Cita López Bulla en su blog de culto la siguiente frase de Oriol Junqueras, declamada en mitad de la tangana (algunos dicen tángana, quizá para pasar por cultos) que mantiene con Carles Puigdemont por la primogenitura del procés: «Sócrates, Séneca y Cicerón tuvieron la posibilidad de huir, pero no lo hicieron.»
Lo mismo que ha
hecho él, se entiende. A ese recurso se le llama adornarse con plumas ajenas. Con la circunstancia agravante de que tales plumas son dudosas en algún caso, e inexistentes en
otro.
Cierto que corre un
rumor insistente relativamente reciente (desde hace unos quince siglos), en
sostén de la opinión de que la autoridad ateniense habría preferido con mucho
que Sócrates aprovechara cualquier viento fresco para pirarse a algún lugar
discreto y lejano: Éfeso, Alejandría o Waterloo, lo mismo daba siempre que se
hiciera humo. Pero él no, insistió en beberse la cicuta para dar por culo hasta
el último momento a las leyes de la ciudad.
Fue su elección, si
hemos de creer a Platón y a Jenofonte. Ambos eran grandes escritores además de
filósofos, y es posible que hermosearan de algún modo los hechos, convirtiendo
la aceptación de una sentencia (justa o injusta, en ese avispero no voy a meter
la mano) en un acto supremo de libertad.
Lo de Séneca tuvo
un matiz claramente distinto. Nerón le mandó recado: “o te suicidas o te
suicidamos nosotros.” Y el filósofo estoico eligió la primera opción. Nadie,
que yo sepa, ha apuntado que tuviera alguna “posibilidad de huir”. La
burocracia imperial era ruda y bastante implacable. En el estadillo correspondiente
constaba la anotación de que Séneca había de desaparecer de este mundo, y ese y
no otro era el decreto a cumplimentar en el plazo prescrito por las ordenanzas.
Por fin, lo de
Cicerón fue enteramente otro caso. Mientras tuvo posibilidad de huir, Cicerón
huyó como un Puigdemont cualquiera. Optó por el destierro en la época de
Clodio, volvió al foro como abogado privado cuando pasó el peligro inminente
para su vida, optó por Pompeyo frente a César porque no tuvo más remedio que
elegir, e intentó congraciarse servilmente con César cuando este sentenció la
eliminatoria con una goleada tipo Barça.
César no aceptó sus
disculpas, y Cicerón volvió a retirarse al ámbito privado. En una carta a
Ático, escrita desde su finca rústica en Formia, explica así su alejamiento de
los torbellinos políticos de la urbe: «Aquí me tienes filosofando (qué
remedio).»
No fue ajeno al
parecer al complot que puso fin a la vida de César. Por lo menos Marco Antonio
estaba convencido de ello, y encabezó con su nombre la lista de enemigos de la
patria que presentó a Octavio. Para Octavio, la época republicana senatorial era ya agua pasada, y concedió sin hacer remilgos a su entonces aliado la cabeza de Cicerón.
El cual se dio a la
fuga, presa de pánico. Pasó por numerosas peripecias, pero no encontró ningún
escondite adecuado. Fue delatado por amigos oficiosos cuando se creía seguro.
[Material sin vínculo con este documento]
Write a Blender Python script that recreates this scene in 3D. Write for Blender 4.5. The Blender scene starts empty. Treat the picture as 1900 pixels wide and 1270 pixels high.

Finalmente, los esbirros de Antonio lo interceptaron cuando huía desde Formia
hacia el mar. Era aquel un Cicerón enflaquecido, desgreñado, de barba crecida, con
el semblante patricio demudado por la agitación y la angustia. Según Plutarco,
cuando su litera fue detenida, asomó la cabeza por la ventanilla y ofreció el
cuello a la espada del centurión que mandaba la tropa.
Ningún parecido con
Junqueras. En todo caso, con su mano derecha durante algún tiempo, Marta
Rovira, que sigue en Suiza cultivando la filosofía, qué remedio.